When the Sixteenth of Iyar, the day on which the Omer meal offering was made in the Temple, fell on Shabbos, the barley required for producing the flour was cut on that holy day because the Torah ordered that the Shabbos prohibition against reaping be set aside in order to enable the offering. In deference to the Shabbos, ruled Rabbi Yishmoel, only three seah measures of barley were cut to produce the flour instead of the five cut on a weekday in order to have more raw material to produce a more refined flour.

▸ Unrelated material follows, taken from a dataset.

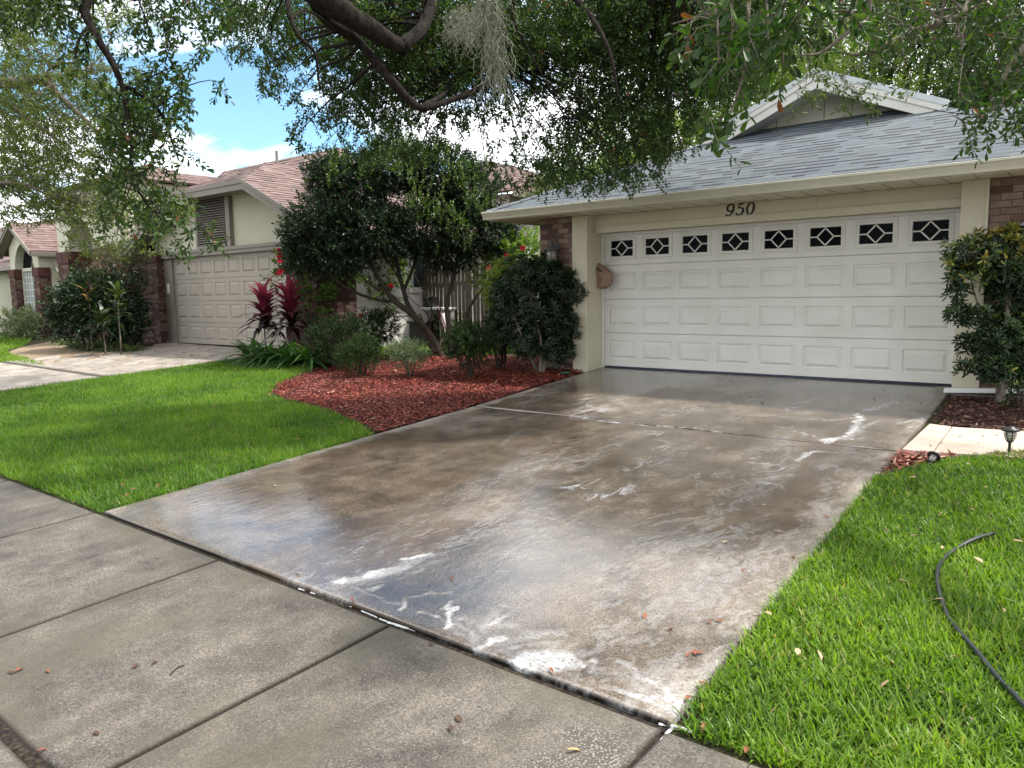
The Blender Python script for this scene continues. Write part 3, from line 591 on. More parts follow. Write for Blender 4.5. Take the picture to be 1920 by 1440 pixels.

What will Rabbi Yishmoel rule in the following case? A man is deathly ill and two figs can save his life. The Shabbos prohibition against picking fruit from a tree is certainly put aside for saving a life. But the only figs available are: 1) two separate figs each on its own stem, requiring two acts of removing fruit from the tree; and b) three figs growing from one stem and requiring only one act of picking from the tree.

Will Rabbi Yishmoel's rule of minimizing the amount of grain to be cut compel us here also opting for picking the two figs required so as not to pick an extra one?

The Talmud's resolution is that you certainly will pick the one stem with the three figs, for in that fashion you minimize the acts of removing fruit. Picking the two separate stems only increases the number of normally prohibited acts, unlike the Omer situation in which less barley harvested results in less acts of creative work.

Menachos 63-64

Sign Language

During the Hasmonean dynasty in the Second Temple Era a civil are raged between two brothers, Hierkonys and Austobalus, over who should rule the nation. The forces of Hierkonys which laid siege to Jerusalem where Aristobalus was entrenched destroyed all the grain fields around the city. When barley was needed for the Omer meal offering on Pesach and wheat for the two loaves offering on Shavuos the Sages issued a call to the general community for help in locating some fields whose produce was still intact.

In both cases a mute answered the call and communicated, in sign language, the location of a surviving field. Mordechai, of Purim fame, was still alive and it was he who deciphered their cryptic messages with his great wisdom and directed the sages to the distant sites.

The reason for the destruction of the crops, explains Maharsha, was to prevent those inside the city from performing the Temple service, just as they also prevented them from offering a lamb as the daily sacrifice by substituting a pig for the animal customarily provided. Loyalists therefore concealed the crops from the enemy in two remote fields whose very names indicated the element of concealment. The only ones in the city whom they could trust with this secret were individuals incapable of speech. It was these mutes who eventually revealed the hiding paces knows only to them and enabled the sacred service to continue in the Temple.